So what exactly are direct payments, personal budgets and individual budgets?
Direct payments are cash payments given to service users in lieu of community care services they have been assessed as needing, and are intended to give users greater choice in their care. The payment must be sufficient to enable the service user to purchase services to meet their needs, and must be spent on services that users need.
Like commissioned care, they are means-tested so assume that, in many cases, people will contribute to the cost of their care.
Direct payments confer responsibilities on recipients to employ people or commission services for themselves. They take on all the responsibilities of an employer, such as payroll, meeting minimum wage and other legislative requirements and establishing contracts of employment.
Some of these services can be contracted out and many councils have commissioned support organisations to help service users handle these responsibilities.
Personal budgets are an allocation of funding given to users after an assessment which should be sufficient to meet their assessed needs. Users can either take their personal budget as a direct payment, or - while still choosing how their care needs are met and by whom - leave councils with the responsibility to commission the services. Or they can take have some combination of the two.
As a result, they provide a potentially good option for people who do not want to take on the responsibilities of a direct payment.
Individual budgets differ from personal budgets in covering a multitude of funding streams, besides adult social care: Supporting People, Disabled Facilities Grant, Independent Living Funds, Access to Work and community equipment services.
The government has only called for the roll-out of personal budgets - not individual budgets. The latter were piloted in 13 areas until the end of last year and an evaluation on the pilots is due out this summer.
Background
Direct payments were introduced by the Community Care (Direct Payments) Act 1996 and came into being in April 1997 for adults of working age. They were extended to older people in 2000.
Since April 2001 direct payments have been available to carers, parents of disabled children and 16- and 17-year-old service users. Availability has also been extended to people with short-term needs, like those recovering from an operation, and to Children Act services to help disabled parents.
In April 2003, regulations came into force requiring councils to offer direct payments to all people using community care services. They do not apply to long-term residential care or services directly provided by councils, while they cannot be given to an agent to manage services on behalf of a person who lacks capacity.
Individual budgets were first mooted in January 2005 in a paper by the Prime Minister's Strategy Unit, and seen as a way of personalising services.
However, at the time a similar idea was already being piloted by the In Control Programme, which was set up in 2003 by Mencap and the Department of Health’s Valuing People Support Team and initially targeted at people with learning difficulties.
In Control is based on allocating a budget to an individual, on a self-assessment of their care needs, and enables them to choose the best mix of services and/or cash to suit their needs or wishes.
Individual budgets were taken forward in the March 2005 adult green paper and in November of that year the Department of Health announced they would be piloted in 13 councils.
The pilots are geographically spread, with some covering a wide range of client groups and others covering just one or two.
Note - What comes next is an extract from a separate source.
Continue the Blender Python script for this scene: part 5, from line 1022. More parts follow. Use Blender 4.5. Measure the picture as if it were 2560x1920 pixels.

The pilots are receiving support from a team from the DH’s Care Services Improvement Partnership and people who have been involved with the In Control scheme.
The pilots are also being evaluated by a team from the Personal Social Services Research Unit, York University’s social policy research unit and King’s College London’s social care workforce research unit.
At a Community Care conference in April 2008, Zoe Porter, deputy national programme manager for personalisation at CSIP, said the pilots had been a success but there had been significant challenges bringing funding streams together and in relation to older people's and mental health services.
She said the culture of older people's services had created a barrier as had the problem of mental health funding, with NHS cash excluded from individual budgets.
Take-up
Take-up of direct payments has risen significantly in recent years but still remains low as a proportion of people receiving services.
As of March 31, 2007, 40,600 adults in England were receiving a direct payment, up from 32,000 in 2006 and 22,100 in 2005. In Scotland, 2291 people received direct payments in 2006-7, up from 1829 in 2005-6.
The Commission for Social Care Inspection said that in 2005-6, direct payments constituted just 6% of net expenditure on social care services in the community.
Relatively low take-up has been explained in two ways – the reluctance of local authorities to promote direct payments and bureaucratic barriers they place in the way of take-up; and reluctance on the part of service users to take them up due to the real or perceived burdens they bring.
On the latter point, the introduction of individual and personal budgets has been designed to reduce people’s reluctance to take control of their care by lowering the demands in terms of employing and managing people.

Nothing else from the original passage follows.